At Salon 94, “Alhambra” features a collection of works inspired by the artist’s recent travels in Andalucía; he was particularly taken by Granada and its Moorish fortress complex (which gives the show its name). Dynamic flamenco dancers surface across the show, in exacting ink drawings, spirited silhouettes painted on cardboard, and glowing oil paintings rendered in rich, warm earth tones.
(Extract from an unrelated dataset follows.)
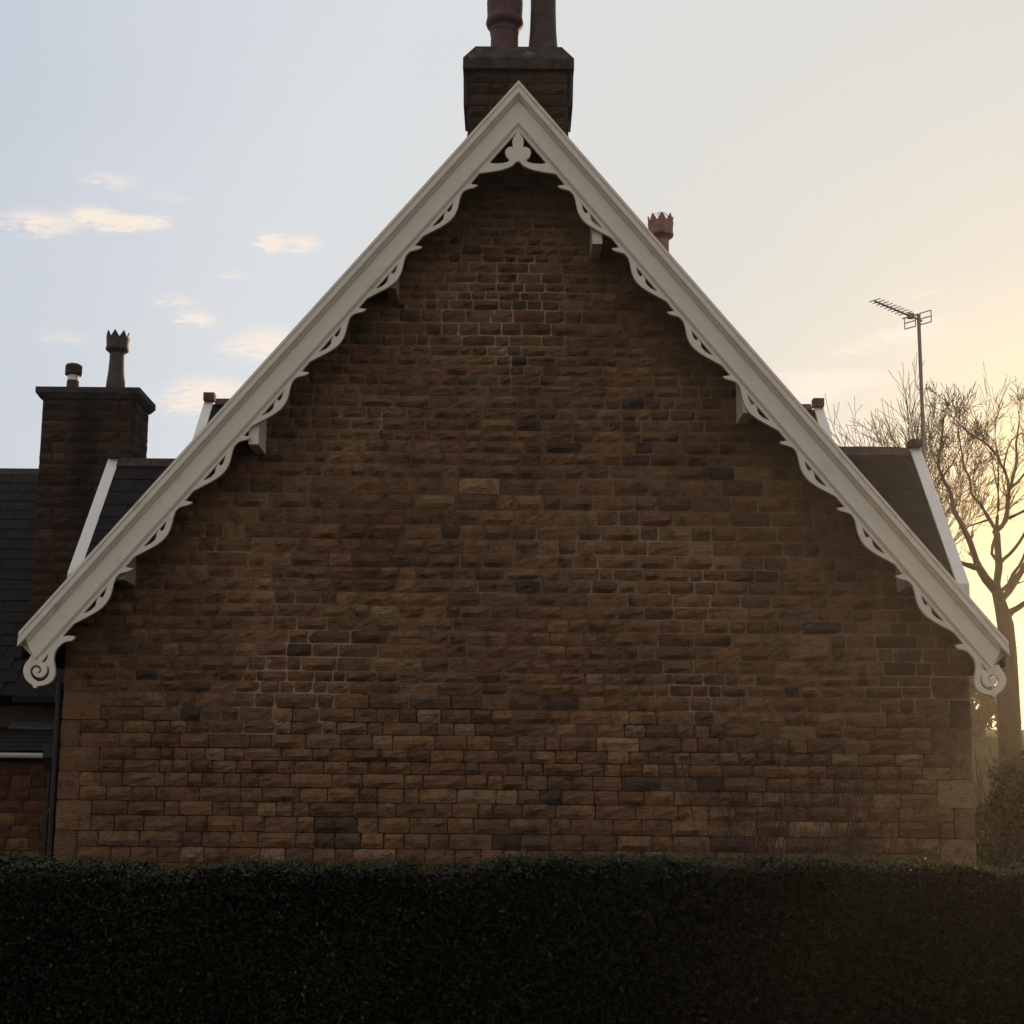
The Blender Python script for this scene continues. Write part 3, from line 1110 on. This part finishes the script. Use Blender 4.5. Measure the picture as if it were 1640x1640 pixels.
def left_house():
    r = random.Random(11)
    slate_slope(house, -8.6, -5.86, 16.15, 2.80, 19.0, 6.20, seed=12)
    mb = MB()
    mb.hexa([(-5.86, 16.15, 2.72), (-4.30, 16.15, 2.72), (-4.30, 19.0, 6.12), (-5.86, 19.0, 6.12), (-5.86, 16.15, 2.80), (-4.30, 16.15, 2.80), (-4.30, 19.0, 6.20), (-5.86, 19.0, 6.20)])
    mb.build('roof', M_SLATE, house)
    mb = MB()
    mb.hexa([(-14, 16.15, 2.72), (-8.6, 16.15, 2.72), (-8.6, 19.0, 6.12), (-14, 19.0, 6.12), (-14, 16.15, 2.80), (-8.6, 16.15, 2.80), (-8.6, 19.0, 6.20), (-14, 19.0, 6.20)])
    mb.build('roof', M_SLATE, house)
    back_slope(house, -14, -4.30, 19.002, 6.20, 21.8, 2.8)
    ridge_run(house, -14, -4.35, 19.0, 6.20, 22, M_COPING)
    mb = MB()
    mb.box(-13.9, -4.32, 16.42, 21.6, 0, 2.70)
    mb.build('wall', M_MORTAR_DARK, house)
    # gable end wall
    mb = MB()
    mb.prism([(16.43, 2.71), (21.59, 2.71), (19.0, 6.05)], -4.62, -4.33, 'x')
    mb.build('gable_wall', M_MORTAR_DARK, house)
    # the stack
    x0, x1, y0, y1 = -5.838, -4.70, 16.5, 17.12
    mb = MB()
    mb.box(x0, x1, 16.5, y1, 1.5, 6.53)
    ch = mb.build('chimney', M_MORTAR_DARK, house, origin=(-5.27, 16.8, 2.4))
    ch['label'] = 'broad stone chimney with a crowned pot and a cowl'
    masonry_box(ch, x0, x1, y0, y1, 2.54, 6.5, .137, r, 'chimney_stone', faces=('right',), lo=.14, hi=.36, mat=M_STONE_STREAK)
    mb = MB()
    a, b, c, d = x0 - .075, x1 + .075, y0 - .08, y1 + .08
    mb.box(a, b, c, d, 6.57, 6.64)
    k = .05
    mb.hexa([(a + k, c + k, 6.50), (b - k, c + k, 6.50), (b - k, d - k, 6.50), (a + k, d - k, 6.50), (a, c, 6.569), (b, c, 6.569), (b, d, 6.569), (a, d, 6.569)])
    mb.build('coping', M_COPING, ch)
    mb = MB()
    crown_pot(mb, -5.04, 16.8, 6.63, .112, .84)
    p = mb.build('chimney_pot', M_TERRA_BR, ch)
    p['label'] = 'tall crowned chimney pot'
    # short pot under a dark cowl
    cx, cy = -5.58, 16.8
    mb = MB()
    mb.lathe(cx, cy, [(.135, 6.63), (.11, 6.66), (.078, 6.72), (.074, 6.83)], 16)
    p = mb.build('chimney_pot', M_TERRA_D, ch)
    mb = MB()
    mb.lathe(cx, cy, [(.070, 6.831), (.070, 6.902)], 16)
    mb.build('pot_collar', M_WHITE2, ch)
    mb = MB()
    mb.lathe(cx, cy, [(.10, 6.903), (.108, 6.915), (.108, 7.02), (.08, 7.045), (.02, 7.055)], 8)
    mb.build('cowl', M_COPING, ch)
    # lead flashing at the foot of the stack
    mb = MB()
    mb.hexa([(x0 - .1, 16.30, 2.40), (-4.75, 16.30, 2.40), (-4.75, 16.482, 2.44), (x0 - .1, 16.482, 2.44), (x0 - .1, 16.30, 2.43), (-4.75, 16.30, 2.43), (-4.75, 16.482, 2.55), (x0 - .1, 16.482, 2.55)])
    mb.build('lead_flashing', M_LEAD, house)
    # lean-to in front
    slate_slope(house, -8.0, -4.06, 15.0, 2.10, 16.41, 2.42, seed=15, gauge=.24, sw=.30)
    mb = MB()
    mb.box(-8.0, -4.06, 15.10, 16.41, 0, 2.02)
    w = mb.build('lean_to_wall', M_MORTAR_DARK, house, origin=(-6, 15.1, 0))
    n = 0
    h = .135
    for i in range(9):
        for a, b in course_fill(-7.95, -4.07, h, r, .16, .36):
            tn = pick_tone(r)
            tn = (tn[0] * .8, tn[1] * .7, tn[2] * .7, 1)
            stone_object('wall_stone', w, (a + b) / 2, 15.09, .78 + i * h + h / 2, b - a - .008, h - .008, .05, r, tn, 'front', .8)
    mb = MB()
    pts = [(15.0 + .055 * math.cos(t) - .06, 2.09 + .055 * math.sin(t)) for t in [math.pi + math.pi * k / 8 for k in range(9)]]
    inn = [(15.0 + .047 * math.cos(t) - .06, 2.092 + .047 * math.sin(t)) for t in [2 * math.pi - math.pi * k / 8 for k in range(9)]]
    mb.prism(pts + inn, -8.05, -5.02, 'x')
    mb.build('gutter', M_WHITE2, house)
    mb = MB()
    mb.box(-5.02, -4.90, 14.85, 15.0, 2.05, 2.20)
    mb.hexa([(-4.985, 14.90, 1.90), (-4.935, 14.90, 1.90), (-4.935, 14.95, 1.90), (-4.985, 14.95, 1.90), (-5.02, 14.85, 2.049), (-4.90, 14.85, 2.049), (-4.90, 15.0, 2.049), (-5.02, 15.0, 2.049)])
    mb.build('hopper_head', M_DARKIRON, house)
    mb = MB()
    mb.tube([(-4.96, 14.93, 0), (-4.96, 14.93, 1.9)], .03, 10)
    mb.build('downpipe', M_DARKIRON, house)


left_house()

# ================================================================== TV AERIAL
aerial = thing('tv_aerial', 'thin television aerial on a tall pole beside the right side gable', 'aerial', (4.42, 14.4, 4.6))


def tv_aerial():
    mb = MB()
    mb.tube([(4.425, 14.4, 4.5), (4.418, 14.4, 6.93)], .020, 8)
    mb.build('mast', M_ALU, aerial)
    mb = MB()
    mb.box(4.345, 4.44, 14.37, 14.43, 4.62, 4.65)
    mb.box(4.345, 4.44, 14.37, 14.43, 4.90, 4.93)
    mb.build('bracket', M_DARKIRON, aerial)
    hub = Vector((4.46, 14.46, 6.885))
    tip = Vector((3.80, 13.88, 6.885))
    d = (tip - hub).normalized()
    mb = MB()
    mb.tube([hub + d * -.02, tip], .010, 6)
    mb.build('boom', M_ALU, aerial)
    n = Vector((-d.y, d.x, 0))
    up = Vector((0, 0, 1))
    for k in range(9):
        p = hub + d * (.30 + k * .072)
        ln = .085 - .002 * k
        mb = MB()
        mb.tube([p - n * ln + up * .01, p + n * ln + up * .01], .0052, 5)
        mb.build('director', M_ALU, aerial)
    mb = MB()
    p = hub + d * .2
    mb.box(p.x - .03, p.x + .03, p.y - .03, p.y + .03, p.z - .022, p.z + .03)
    mb.tube([p - n * .1, p + n * .1], .008, 5)
    mb.build('dipole', M_ALU, aerial)
    mb = MB()
    c = hub + d * .06
    for s_ in (-1, 1):
        for q in (-.07, -.005, .06):
            mb.tube([c + n * (.03 * s_) + up * q, c + n * (.165 * s_) + up * q], .0062, 5)
        for e in (.03, .165):
            mb.tube([c + n * (e * s_) - up * .074, c + n * (e * s_) + up * .064], .0058, 5)
    mb.build('reflector', M_ALU, aerial)


tv_aerial()


# ================================================================== TREES
def rand_dir(d, ang, r):
    d = d.normalized()
    a = d.orthogonal().normalized()
    b = d.cross(a)
    t = r.uniform(0, 2 * math.pi)
    return (d * math.cos(ang) + (a * math.cos(t) + b * math.sin(t)) * math.sin(ang)).normalized()


def twig(mbs, p, d, ln, rad, lvl, r, up=.10, wig=.16, fan=(.35, .75), minr=.003, kids=(2, 4)):
    """recursive bare branch"""
    n = max(3, int(ln / .16)) if lvl > 0 else 3
    n = min(n, 9)
    pts, rr = [p.copy()], [rad]
    q = p.copy()
    dd = d.copy()
    dirs = [dd.copy()]
    for i in range(n):
        dd = (dd + Vector((r.gauss(0, wig), r.gauss(0, wig), r.gauss(0, wig) + up)) * .7).normalized()
        q = q + dd * (ln / n)
        pts.append(q.copy())
        dirs.append(dd.copy())
        rr.append(max(minr, rad * (1 - .62 * (i + 1) / n)))
    mb = mbs[0] if rad > .02 else mbs[1]
    mb.tube(pts, rr, 6 if rad > .05 else (4 if rad > .015 else 3), cap=False)
    if lvl <= 0:
        return
    for _ in range(r.randint(*kids)):
        i = r.randint(max(1, n // 3), n)
        twig(mbs, pts[i], rand_dir(dirs[i], r.uniform(*fan), r), ln * r.uniform(.5, .8), rr[i] * r.uniform(.55, .8), lvl - 1, r, up, wig, fan, minr, kids)
    twig(mbs, pts[-1], rand_dir(dirs[-1], r.uniform(.05, .3), r), ln * r.uniform(.6, .85), rr[-1], lvl - 1, r, up, wig, fan, minr, kids)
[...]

The works exude southern Spain’s cultural signifiers, as well as its Islamic roots. “Alhambra” also features The Arab Spring Notebook, now showing in the U.S. for the first time, a book of 46 drawings that El-Salahi made in response to the events of Arab Spring in 2010–2011, one of several visual diaries he has created throughout his career.

Uptown at The Armory Show, Vigo Gallery, situated within the Focus: Africa section, devoted its booth to El-Salahi’s black-and-white series of works dating from the 1960s to the present (the gallery noted that the series is the artist’s favorite). Tiny, intricate markings in pen and ink give way to rhythmic, voluminous forms that dip in and out of figuration and abstraction. Smaller drawings from the early ’60s are filled with symbols and markings that evidence the artist’s deep connection to his Islamic roots, with nods to Arabic calligraphy and mosque architecture. Later works evidence the his  steady artistic evolution, and an unmistakable injection of modernism. The calligraphic forms expand and gain visual weight, often encircling sinuous figures who stare at the viewer with piercing eyes.

In the centerpiece of the presentation, Reborn Sounds of Childhood Dreams III (2015), symbolism and impeccable skill comingle to stunning effect. The work, which stretches to 121 inches, is the capstone to a three-piece series begun in 1961, the first of which was acquired by the Tate in 2013. “Perhaps to me, the simplest and most indisputable proof of how much the acquisition of Reborn Sounds of Childhood Dreams (1961–65) changed forever art history as we knew it, was the fact that one could no longer visit Tate’s ‘Poetry and Dream’ display and imagine those rooms without that work,” said Dyangani Ose of the museum’s section devoted to 20th century art and the influence of Surrealism. “There is no doubt that El-Salahi belongs to that moment in art history as much as Pablo Picasso, Wifredo Lam, Germaine Richier, Karel Appel, and others.”